Tag Archives: externalities economics sociality policy

innovation’s social externalities

In business, the economic concept of “externalities” has tremendous salience. In short, an externality is a cost that a third party must bear due to the actions of others. For example, air pollution is considered an externality of manufacturing. In theory, as protectors of the public good, reasonable governments should regulate corporate externalities through imposed taxes. (In reality…) More and more, discussion of environment externalities is a core part of business.

Lately, I’ve been thinking a lot about another type of externalities: social externalities. In other words, effects on social life caused by policy, cultural, or business decisions. In many ways, social externalities are quite like environmental externalities – the effects are often latent. As such, the offending parties are long since gone and the solution is not to turn back to the clock but to find a new way to move forward.

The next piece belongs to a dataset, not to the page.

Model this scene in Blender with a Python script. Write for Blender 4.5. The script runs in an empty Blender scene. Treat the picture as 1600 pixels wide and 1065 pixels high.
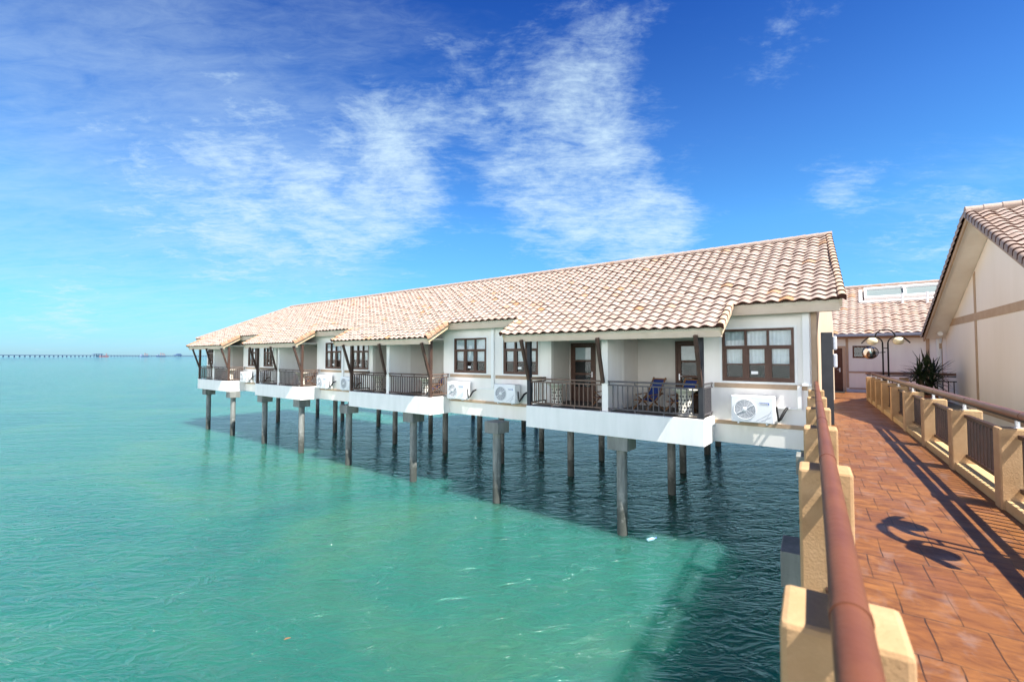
import bpy, bmesh, math, random
from mathutils import Vector, Matrix
random.seed(7)
sc = bpy.context.scene
C = sc.collection
R = math.radians
# ------------------------------------------------------------------ camera
DZ = 3.75                       # walkway level above the sea
cam_d = bpy.data.cameras.new('camera'); cam = bpy.data.objects.new('camera', cam_d); C.objects.link(cam)
cam.location = (0, 0, DZ + 1.7)
cam.rotation_euler = (R(90) + math.atan(24/711.0), 0, 0)
cam_d.sensor_width = 36; cam_d.lens = 36*711/1600.0
cam_d.dof.use_dof = True; cam_d.dof.focus_distance = 14.0; cam_d.dof.aperture_fstop = 2.0
cam_d.clip_start = 0.05; cam_d.clip_end = 90000
sc.camera = cam
# ------------------------------------------------------------------ sun + sky
SUNV = Vector((.405, -.490, 1.0)).normalized()      # towards the sun
sun_el = math.asin(SUNV.z); sun_az = math.atan2(SUNV.x, SUNV.y)
sl = bpy.data.lights.new('sun', 'SUN'); sl.energy = 5.0; sl.angle = R(.5); sl.color = (1, .95, .87)
so = bpy.data.objects.new('sun', sl); C.objects.link(so)
so.rotation_euler = SUNV.to_track_quat('Z', 'Y').to_euler()
sc.view_settings.view_transform = 'Standard'; sc.view_settings.look = 'None'
sc.view_settings.exposure = 1.25; sc.view_settings.gamma = 1
sc.cycles.max_bounces = 7; sc.cycles.diffuse_bounces = 4; sc.cycles.glossy_bounces = 4
sc.cycles.transparent_max_bounces = 8
sc.cycles.use_denoising = True

def NT(tree):
    nodes, links = tree.nodes, tree.links
    def n(t, **k):
        o = nodes.new(t)
        for a, b in k.items():
            if a == 'ins':
                for i, v in b.items():
                    if hasattr(v, 'bl_rna') and v.bl_rna.identifier.startswith('NodeSocket'): links.new(v, o.inputs[i])
                    else: o.inputs[i].default_value = v
            else: setattr(o, a, b)
        return o
    def math_(op, a, b=None, c=None, clamp=False):
        ins = {0: a}
        if b is not None: ins[1] = b
        if c is not None: ins[2] = c
        return n('ShaderNodeMath', operation=op, use_clamp=clamp, ins=ins).outputs[0]
    def mix(f, a, b, mode='MIX'):
        m = n('ShaderNodeMix', data_type='RGBA', blend_type=mode)
        for i, v in ((0, f), (6, a), (7, b)):
            if hasattr(v, 'bl_rna'): links.new(v, m.inputs[i])
            else: m.inputs[i].default_value = v if i == 0 else (tuple(v) + (1,))[:4]
        return m.outputs[2]
    def ramp(f, stops, interp='LINEAR'):
        r = n('ShaderNodeValToRGB'); r.color_ramp.interpolation = interp
        el = r.color_ramp.elements
        while len(el) < len(stops): el.new(.5)
        for e, (p, c) in zip(el, stops): e.position = p; e.color = (tuple(c) + (1,))[:4] if not isinstance(c, (int, float)) else (c, c, c, 1)
        links.new(f, r.inputs[0]); return r.outputs[0]
    def noise(vec, scale, detail=4, rough=.55, dist=0., out=0):
        o = n('ShaderNodeTexNoise', ins={'Scale': scale, 'Detail': detail, 'Roughness': rough, 'Distortion': dist})
        if vec is not None: links.new(vec, o.inputs['Vector'])
        return o.outputs[out]
    def mapping(vec, loc=(0, 0, 0), rot=(0, 0, 0), scale=(1, 1, 1)):
        o = n('ShaderNodeMapping', ins={'Location': loc, 'Rotation': rot, 'Scale': scale}); links.new(vec, o.inputs['Vector']); return o.outputs[0]
    return n, links, math_, mix, ramp, noise, mapping

w = bpy.data.worlds.new('World'); sc.world = w; w.use_nodes = True
w.node_tree.nodes.clear()
n, L, M_, MX, RP, NZ, MP = NT(w.node_tree)
tc = n('ShaderNodeTexCoord').outputs['Generated']
sky = n('ShaderNodeTexSky', sky_type='NISHITA'); sky.sun_disc = False
sky.sun_elevation = sun_el; sky.sun_rotation = sun_az; sky.altitude = 0; sky.air_density = 1.0; sky.dust_density = .25; sky.ozone_density = 3.0
sep = n('ShaderNodeSeparateXYZ', ins={0: tc})
zz = M_('MAXIMUM', sep.outputs[2], .0)
# deepen and saturate the tropical blue: tint by elevation
tint = RP(zz, [(0.0, (.32, .60, .95)), (.10, (.36, .84, 1.15)), (.26, (.46, 1.0, 1.36)), (.42, (.34, .76, 1.28)), (.62, (.13, .42, 1.02)), (.75, (.06, .20, .55))])
skyc = MX(1.0, sky.outputs[0], tint, 'MULTIPLY')
# cloud layer: rays meet a high plane, so streaks converge to the horizon
inv = M_('DIVIDE', 1.0, M_('ADD', zz, .16))
pl = n('ShaderNodeVectorMath', operation='SCALE', ins={0: tc, 'Scale': inv}).outputs[0]
pl = n('ShaderNodeVectorMath', operation='MULTIPLY', ins={0: pl, 1: (1, 1, 0)}).outputs[0]
def blob(px, py, inner, outer):
    a = (px-800)/711.; b = -(py-532.5)/711.; p = math.atan(24/711.)
    v = Vector((a, math.cos(p)-b*math.sin(p), math.sin(p)+b*math.cos(p))).normalized()
    d = n('ShaderNodeVectorMath', operation='DOT_PRODUCT', ins={0: tc, 1: v}).outputs['Value']
    t = n('ShaderNodeMapRange', ins={0: d, 1: math.cos(outer*1.25), 2: 1., 3: 0., 4: 1.}).outputs[0]
    return M_('POWER', t, 2.6)
wisp = NZ(MP(pl, rot=(0, 0, R(-35)), scale=(1.0, 3.0, 1)), 1.7, 9, .62, .7)
puff = NZ(MP(pl, loc=(3.1, 1.7, 0)), 4.2, 10, .66, .35)
fine = NZ(MP(pl, rot=(0, 0, R(20)), scale=(1, 2, 1)), 22., 6, .65, .3)
big = NZ(MP(pl, loc=(3.1, 1.7, 0)), 1.3, 4, .6, .5)
def addm(*a):
    r = a[0]
    for b in a[1:]: r = M_('ADD', r, b)
    return M_('MINIMUM', r, 1.0)
def sm(f, a, b, c=0., d=1.): return n('ShaderNodeMapRange', interpolation_type='SMOOTHSTEP', ins={0: f, 1: a, 2: b, 3: c, 4: d}).outputs[0]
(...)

Technology often creates unexpected social externalities. Take, for example, the air conditioner. Anyone who has witnessed a summer in the deep south can attest to the value of an air conditioner. In the last couple of years, I’ve heard lots of people talk about the environmental costs of air conditioning yet I almost never hear people talk about the social cost of air conditioning. It used to be too damn hot to sit around inside all day long so people used to sit on their stoop or anywhere where they might catch a breeze. They used to sit in social spaces. I remember summers on the east coast where those who couldn’t afford A/C spent hot summer days at the movie theater or any public place with A/C that they could find. Affordable A/C means a collapse of certain types of social community space.

Of course, policy can cause just as many social externalities as technology. Consider the implementation of compulsory high school in the U.S. and Europe. While we can certainly say now that schooling is a good thing (even if we devised schooling for imperial, colonial, and corporate purposes), we often fail to consider the externality of age segregation and what that has meant for so many aspects of civic and social life. We consciously devised a system that would stall growing up and now demonize children for not maturing. What a mess!

A different innovation to consider would be the automobile. Once again, we can talk about the environmental impact of modern day horses. When it comes to social externalities, we also have a decent understanding of how the automobile created suburbia. Yet, how would we think about evaluating the social costs of the invention of the automobile? There doesn’t seem to be any agreed-upon way to measure “social good” or “public happiness” or any of those other squishy community concepts (thus, the debate around “Bowling Alone”). Unless I’m mistaken, there don’t seem to be that many economists trying to work out ways of measuring social externalities (other than violence or other externalities that can then be regulated through law).

I’m concerned that our contemporary business narratives of progress often fail to reflect on the social externalities caused by innovations and organizational shifts. Of course, this is not about techno-determinism or fear mongering. We do that all too well. Propagandized mythical headlines like “Violent games make kids kill” are not what I’m talking about. I’m more interested in work like Mimi Ito and her colleagues’ studies on how youth’s lives are reorganized by the mobile phone and how not being easily accessible means being written out of social life. STS scholars and other academics are definitely researching how innovation and structure affect broader social life, but this work often fails to get out in the public. More problematically, it seems to me that business and the public think that progress is a one-directional path to the future and that we’re on that train. Why are we so invested in innovating anything that can be innovated, regardless of the consequences?

What would it take to get people to reflect on the social externalities of innovations and public policy? To consider history and reflect on what the costs might be of a particular innovation? Now that we’re curbing some of our “brilliant” ideas because we understand the economic externalities, might we reconsider some of the things we do for what the longterm social externalities might be? Of course, part of being young and innovative is to not think about externalities… I’m definitely getting old.